Lo cierto es que viajo bastante. Después mis viajes más largos se van haciendo sedentarios y viajo a través de la literatura. Ya he perdido gran parte de aquel mutismo estrafalario. Me gusta discutir, polemizar y me entrego a ello ya sea con los autores vivos como con los autores muertos que leo y sigo releyendo. En plena década de los ochenta el gobierno catalán impone el criterio de negar la cultura catalana a los escritores catalanes que persistimos en escribir en español o castellano. Lo paradójico es que cuanto más se ofusca el gobierno nacionalista en imponer esta absurda normativa, más nos reímos nosotros, los escritores catalanes que, al parecer, escribimos libros extranjeros. No sólo parece traernos sin cuidado que se nos margine de un país y de una cultura que nos pertenece de lleno sino que hasta nos mostramos entusiasmados con la idea. Como las reses nos segregan en dos bandos, el catalán y el castellano. Con todo, al cabo de los años, tanta risa nuestra va descorazonando al gobierno nacionalista catalán que poco a poco se vuelve más generoso al respecto. Ahora, quienes vivimos aquí pertenecemos todos a la cultura catalana. Ese cambio no impide que los escritores sigamos sufriendo sanciones indirectas. Por ejemplo, es raro que un escritor catalán que escriba en castellano aparezca en la televisión autonómica. Pero también es verdad que la televisión es el medio antiliterario por excelencia. El más banal de los medios paraliterarios.

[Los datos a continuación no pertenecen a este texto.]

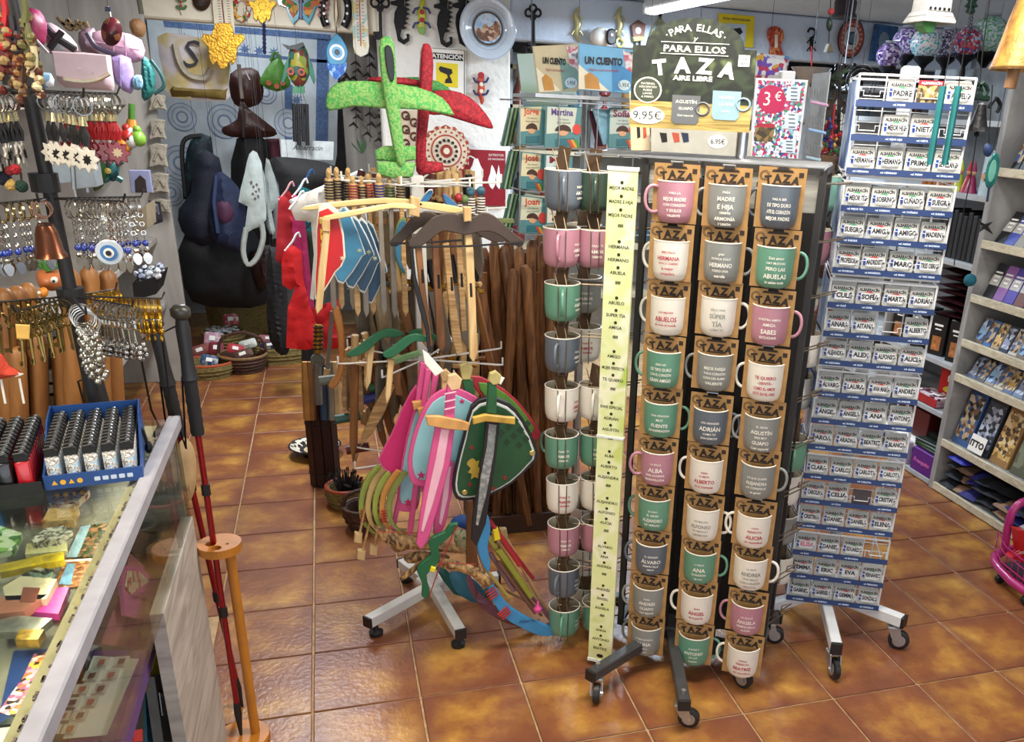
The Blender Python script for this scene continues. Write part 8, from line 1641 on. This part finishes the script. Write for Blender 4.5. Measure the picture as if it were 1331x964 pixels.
bx_('sweets_tray', 'open pink and white sweets tray sloping before the red box', 'tray', 2.86, 3.55, .385, .13, .22, .03, mat('#b5909c', .4, var=.2), [('red_front', (-.066, 0, .02), (.004, .22, .04), mat('#a8202a', .4)), ('sweets', (0, 0, .036), (.10, .20, .012), speckle(['#d9c9cc', '#7a4a58', '#efe6e6', '#4a2a34'], 40, .4))])
for k in range(4):
    P = Vector((2.87, 3.74+.06*k, .40)); t = thing('white_cup', f'clear white tub in the row beside the sweets tray, {["first","second","third","fourth"][k]}', 'tub', P, 0, 'clear tubs beside the sweets tray'); part('tub', M().lathe([(.001, 0), (.022, 0), (.03, .05), (.028, .05), (.02, .005), (.001, .005)], 12), mat('#c9c6cc', .3), t, smooth=True)
bx_('red_box', 'dark red box on the low shelf left of the bookcase', 'box', 2.93, 3.68, .17, .14, .26, .14, mat('#5a1418', .5, var=.08)); bx_('black_case', 'black case on the low shelf behind the plate rack', 'box', 2.95, 3.50, .10, .16, .14, .12, BKC)
bx_('white_tray', 'white tray with a blue edge under the red box', 'tray', 2.93, 3.75, .10, .22, .5, .06, WHT, [('blue_edge', (-.111, 0, .012), (.003, .5, .024), mat('#1f3f8a', .5))])
pb = bx_('purple_box', 'purple sweets box with pink lettering on the floor shelf', 'box', 2.86, 3.46, .03, .14, .17, .12, mat('#5a1a7a', .4, var=.1)); m = M(); txt(m, 'Fresquito', .03, 0, .05, -.072, bold=.03, width=-.13, shear=.3); part('lettering', m, mat('#d96ab0', .5), pb, rot=(0, 0, radians(-90)))
bx_('purple_box', 'purple and white box furthest left on the floor shelf', 'box', 2.86, 3.66, .03, .14, .15, .12, mat('#b9b0c4', .4, var=.2), [('dark_print', (-.071, 0, .05), (.002, .09, .06), mat('#4a2a5a', .4, var=.3))]); 
for k in range(3): bx_('green_pack', f'thin dark green pack lying on the purple box, {["lowest","middle","topmost"][k]}', 'packet', 2.87, 3.47, .151+.016*k, .13, .18, .014, mat(['#1f2a24', '#3a5a3c', '#26302a'][k], .4, var=.2), None, radians(3*k), 'dark green packs')
for k in range(9): bx_('dark_book', f'black upright book on the shelf under the white vase, {["nearest","second","third","fourth","fifth","sixth","seventh","eighth","furthest"][k]}', 'book', 2.90, 3.42+.035*k, 1.09, .16, .028, .20+.01*(k % 3), mat(['#17181a', '#222426', '#101112'][k % 3], .5), None, 0, 'black books under the white vase')
for k in range(2):
    P = Vector((2.86, 3.48, 1.12+.04*k)); t = thing('rolled_towel', f'white rolled towel, {["lower","upper"][k]} of two', 'towel', P, 0, 'rolled towels'); part('roll', M().tube([(0, -.10, 0), (0, .10, 0)], .024, 12), mat('#b5b8b8', .8, bump=.4), t, smooth=True)
bw = thing('white_vase', 'white cylinder vase with a painted round picture', 'vase', (2.86, 3.44, 1.39)); part('cylinder', M().lathe([(.001, 0), (.052, 0), (.05, .19), (.047, .19), (.046, .01), (.001, .01)], 24), mat('#b9cbd0', .35), bw, smooth=True); part('picture', M().prism(circ(.03, 18, (0, .08), .7), .006, -.052), speckle(['#8a4a3a', '#c9a07a', '#3a4a3a'], 60, .4), bw, rot=(0, 0, radians(-65)))
for k, (y, cl) in enumerate(((3.58, '#a8202a'), (3.64, '#b5c92a'), (3.55, '#8a1f4a'))):
    t = thing('clown_figure', f'{["red","lime green","magenta"][k]} jester figurine beside the white vase', 'figurine', (2.84, y, 1.39)); part('body', M().lathe([(.001, 0), (.03, 0), (.012, .07), (.001, .08)], 10), mat(cl, .4), t, smooth=True); part('head', M().ball((0, 0, .09), .014, 8), mat('#d9a07a', .5), t, smooth=True); part('hat', M().lathe([(.014, .095), (.001, .14)], 8), mat(cl, .4), t)
for k in range(6):
    t = thing('amber_bottle', f'small amber bottle in the row left of the jesters, {["first","second","third","fourth","fifth","sixth"][k]}', 'bottle', (2.86, 3.70+.045*k, 1.39), 0, 'small amber bottles'); part('bottle', M().lathe([(.001, 0), (.015, 0), (.015, .05), (.006, .065), (.006, .08), (.001, .08)], 10), mat('#a8622a', .2, coat=.3), t, smooth=True)
# books and puzzles leaning back on the bookcase shelves
cols = [['#17171a', '#222222', '#5a2a5a', '#101014'], ['#16181a', '#2a3a9a', '#8a8478', '#1f1f22', '#3a3f4a'], ['#15151a', '#8a5a9a', '#4a3a9a', '#6a3a34', '#2a2a2e'], ['#7a6a58', '#3a6aa8', '#b09a78', '#20304a', '#c9c4b8'], ['#5a6a8a', '#2a2a30', '#8a7a68', '#b5a888', '#2f4a7a'], ['#3a5a8a', '#2a3038', '#9a7444', '#5a5a4a']]
def leanbook(lab, y, z, w_, h, t_, cl, print_, grp, sh=0, lean=24, cat='book', extra=None):
    th = radians(lean); t = thing('book' if cat == 'book' else 'puzzle_box', lab, cat, (2.815, y, z+.001), 0, grp); t.rotation_euler = (-th, radians(sh), radians(-90))
    part('block', M().box((0, t_/2, h/2), (w_, t_, h), b=.0015), mat(cl, .45, var=.08), t)
    part('printed_cover', M().box((0, -.0006, h*.52), (w_*.9, .0012, h*(.8 if print_ else .3))), print_ or mat('#b9b6ae', .5, var=.2), t)
    m = M()
    if not print_:
        for k in range(3): m.box((0, -.0018, h*(.74-.12*k)), (w_*(.7-.15*k), .0012, h*.05))
        part('title_bars', m, WHT, t)
    return t
MOS = [speckle(['#7a5a40', '#b59a78', '#3a5a8a', '#2a2420', '#c9b898'], s, .4) for s in (50, 70)]+[speckle(['#8a6a3a', '#c9a05a', '#4a3a2a', '#d9c090'], 60, .4), speckle(['#3a6aa8', '#8fb0d0', '#2a4a7a', '#c9d4dc'], 40, .4), speckle(['#3a3a44', '#8a90a4', '#b5bcc8', '#22242c'], 55, .4), speckle(['#5a5e48', '#7a7c64', '#3a3e30'], 30, .4)]
ordn = ['nearest the side panel', 'second', 'third', 'fourth', 'fifth', 'sixth', 'seventh', 'eighth', 'ninth', 'tenth', 'eleventh', 'twelfth']
for si, (z, n, w_, h, dy, pr) in enumerate(((1.51, 12, .045, .26, .052, 0), (1.205, 12, .06, .16, .062, 0), (.965, 12, .062, .16, .066, 0), (.757, 12, .05, .12, .056, 1), (.592, 12, .06, .12, .062, 1))):
    C_ = cols[si]
    for k in range(n):
        ps = MOS[(k*2+si) % 5] if pr or (k % 3 == 0 and si in (0,)) else None
        leanbook(f'{"picture covered" if pr else "dark covered"} book leaning on the {["top","second","third","fourth","fifth"][si]} visible shelf of the bookcase, {ordn[k]}', 3.29-dy*k-.02, z, w_, h, .016, C_[k % len(C_)], ps, f'books on the {["top","second","third","fourth","fifth"][si]} bookcase shelf', sh=0, lean=34 if si in (1, 4) else 22)
for k in range(6): leanbook(f'large jigsaw box with a crowded picture, {ordn[k]}, on the deep shelf', 3.25-.135*k, .262, .115, .27, .03, cols[5][k % 4], (MOS[0], MOS[4], MOS[2], MOS[5], MOS[5], MOS[1])[k], 'jigsaw boxes on the deep shelf', lean=14, cat='puzzle box')
c_ = thing('white_label', 'white card with black figures on the second jigsaw box', 'label', (2.795, 3.115, .27)); c_.rotation_euler = (radians(-14), 0, radians(-90)); part('card', M().box((0, -.004, .045), (.10, .001, .08)), WHT, c_); m = M(); txt(m, 'ITTO', .04, 0, .03, -.0055, bold=.05); part('black_figures', m, BLACK, c_)
for k in range(26):
    y = 3.24-.062*(k % 10)+rg2.uniform(-.01, .01); lv = k//10; cl = ['#15161c', '#26246a', '#1c1d24', '#8a6a50', '#101116'][k*3 % 5]
    t = thing('folded_garment', f'folded dark garment, {["lower","middle","upper"][lv]} layer of the bottom shelf heap, {NTH[k % 10]} along', 'garment', (2.90+rg2.uniform(-.02, .02), y, .037+.045*lv+.022), 0, 'folded garments on the bottom shelf'); t.rotation_euler = (radians(90), radians(rg2.uniform(-8, 8)), radians(rg2.uniform(-25, 25)))
    part('cloth', M().pillow(rrect(.20, .12, .02), .042, step=.035, wr=.003), mat(cl, .7, bump=.2), t, smooth=True)
t = thing('blue_garment', 'bright indigo folded pack at the left end of the bottom shelf', 'garment', (2.87, 3.20, .20)); part('pack', M().pillow(rrect(.20, .13, .02), .05, step=.03, wr=.003), mat('#2f2fa0', .5), t, smooth=True, rot=(radians(90), 0, 0)); part('label', M().box((0, 0, .026), (.07, .05, .002)), mat('#8a90b0', .5), t)
# pink cart
MG = mat('#a8206a', .35, var=.06, coat=.3); pc = thing('pink_cart', 'magenta toy cart with a wire basket at the right edge', 'cart', (2.49, 2.36, 0)); o = Vector((2.49, 2.36, 0))
f_ = [tuple(q-o) for q in (onz(1293, 722, .07), onz(1302, 742, .06), onz(1336, 770, .06), onz(1400, 790, .07), onz(1400, 720, .07), onz(1330, 712, .07))]
part('base_frame', M().tube(smooth_poly(f_, 2), .018, 10, closed=True), MG, pc, smooth=True); part('tray', M().box((.10, -.02, .055), (.22, .30, .008)), mat('#3a2a34', .6, var=.2), pc)
hp_ = [tuple(at(x, y, 2.47)-o) for x, y in ((1306, 715), (1309, 690), (1316, 665), (1328, 653), (1345, 650))]; part('handle', M().tube(smooth_poly(hp_, 3, False), .016, 10), MG, pc, smooth=True)
m = M()
for k in range(7): q = Vector(f_[0]).lerp(Vector(f_[2]), k/6); m.tube([tuple(q), tuple(q+Vector((-.01, 0, .11)))], .0022, 5)
for dz in (.04, .08, .11): m.tube([tuple(Vector(p)+Vector((-.01, 0, dz))) for p in f_[:4]], .0025, 5)
part('wire_basket', m, MG, pc, stuff=True)
for q in (f_[1], f_[2]): part('wheel', M().lathe([(.001, -.01), (.018, -.01), (.02, 0), (.018, .01), (.001, .01)], 12, Matrix.Translation((q[0]+.01, q[1]+.01, .02)) @ Matrix.Rotation(pi/2, 4, 'X')), BLACK, pc, smooth=True)
c = Cut('snack_packet', 'red and white snack packet in the magenta cart', 'packet', (1325, 725), 2.42); c.prism('packet', [(1318, 686), (1350, 690), (1350, 740), (1310, 722), (1322, 716)], mat('#c41a1c', .4, var=.05), .04); c.prism('grey_corner', [(1326, 684), (1345, 676), (1350, 700), (1328, 705)], mat('#b0aeb4', .5), .03, -.01); c.text('lettering', [('Conos', 6, 1322, 716, dict(width=c.k*22, shear=.3))], WHT, -.024)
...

Los responsables culturales del gobierno catalán actual insisten en separar las dos literaturas autóctonas. Yo sigo sin estar de acuerdo. ¿Cómo voy a dividirme por en medio? ¿Qué parte de mi aliento interior pertenece al aire catalán o castellano? En mi intimidad viven dos lenguas, hijas seguramente de madres distintas, contrarias o bien complementarias y, luego, está mi lengua de escritura que es la hija pródiga, o la hermana mestiza de ambas. En mi casa se hablan las dos lenguas. En mi relación con los otros, amigos o conocidos, conversamos en las dos lenguas indistintamente, ininterrumpidamente, mezcladas entre sí en la conversación social y sin conciencia alguna de este cruce constante del habla. Como si en Barcelona todos fuéramos escritores porque los escritores somos, sobre todo, huéspedes del idioma. Escribir es transitar por un idioma prestado. El escritor toma prestado un idioma, o varios de ellos para escribir algo personal con este préstamo. De ese modo nos vamos ensanchando y distinguiendo unos de otros, de ese modo nos vamos pareciendo porque en el fondo, y cuando se trata de literatura, ¿qué lengua pertenece a quién?